ヴィオラパートに限って言えば学生時代何度となく弾いた曲です。でもレッスンするからには、弾ける楽器であれば一通り見直しておきたい。昔と今では曲の捉え方が変わっているかもしれない。一度軽く弾いておけば、すぐに感覚が取り戻せるだろうと思って。しかし甘かった。なんか知らないけど、ヴィオラパートが弾きづらかったのです。
ポジション移動の仕方を忘れる
「……ヴィオラのポジション移動ってどうやるんだっけ?」
弾いてすぐ、楽器の大きさとは違う弾きづらさに気付きました。指遣い(フィンガリング)です。特にポジション移動の頻度が、ヴァイオリンとヴィオラでは体感としてかなり違っていたのです。
ヴァイオリンより大きい楽器であるヴィオラ、指を決める時の基準は効率と確実性を重視します。ソファやコタツの周りがコックピットと化すように、誤解を恐れず言うなら、不精ができるように。音色の特性上、音楽に支障を来さなければ開放弦を使うことも厭いません。そうこうしているうちに、気付かない間にポジション移動の回数はどんどん少なくなっていきます。

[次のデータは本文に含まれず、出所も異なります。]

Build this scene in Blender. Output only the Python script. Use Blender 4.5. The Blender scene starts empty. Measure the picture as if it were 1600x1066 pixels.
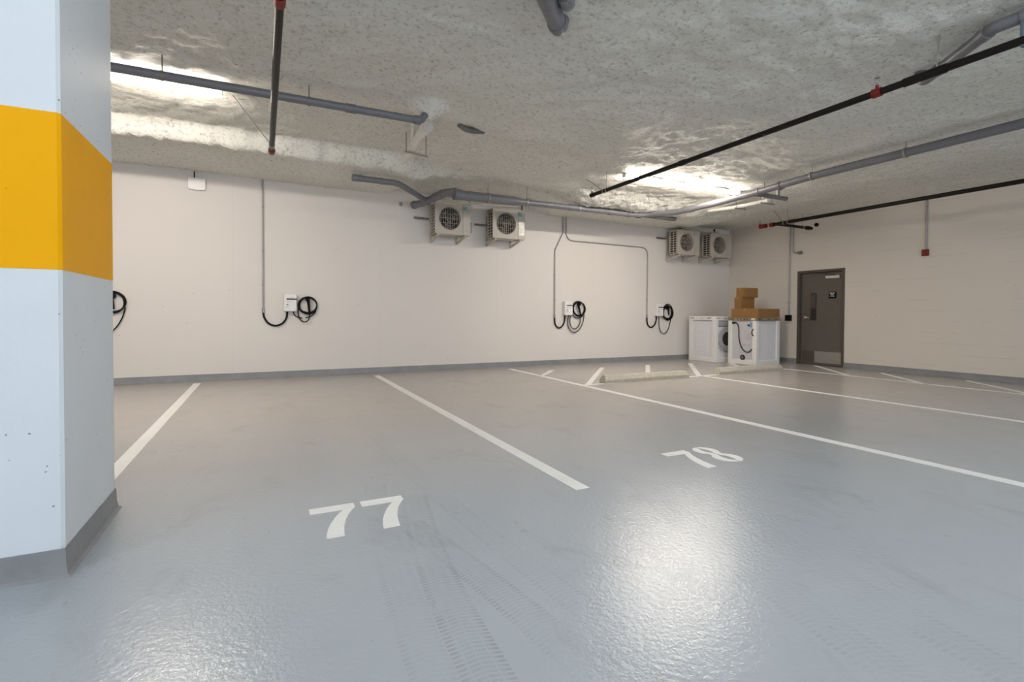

対してヴァイオリンは、音が飛んでいきやすい楽器。特にE線(1番線)の開放弦が持つ華やかさ、一歩間違えばうるさくなってしまう、表裏一体の音。G線以外の開放弦の取り扱いはヴィオラよりも慎重にする必要があるようです。ある程度綺麗にヴァイオリンを弾こうと思うと、ポジション移動は避けられない手段なのですね。幸い楽器が軽いので、もちろん効率や確実性は大事だけれど、ポジション移動を多少増やしたところで「面倒が増える」感覚はあまりありませんでした。
なぜ今まで気付かなかった?!
気付かなかった、というより頭では知っていたけど実感を伴っていなかった。楽譜が黒い以外に、ヴァイオリンパートに音が多いと感じていた理由。
アウフタクト弾いているのは上2本(1,2Vn)だけで、下2本(Va,VC)はアウフタクトが休符だったということに。
実際に弾いてみると、これ一つで作品を弾いた時の感触やイメージが変わるものなのですね。「つもり」で見過ごしている事柄は、すぐ隣にありました。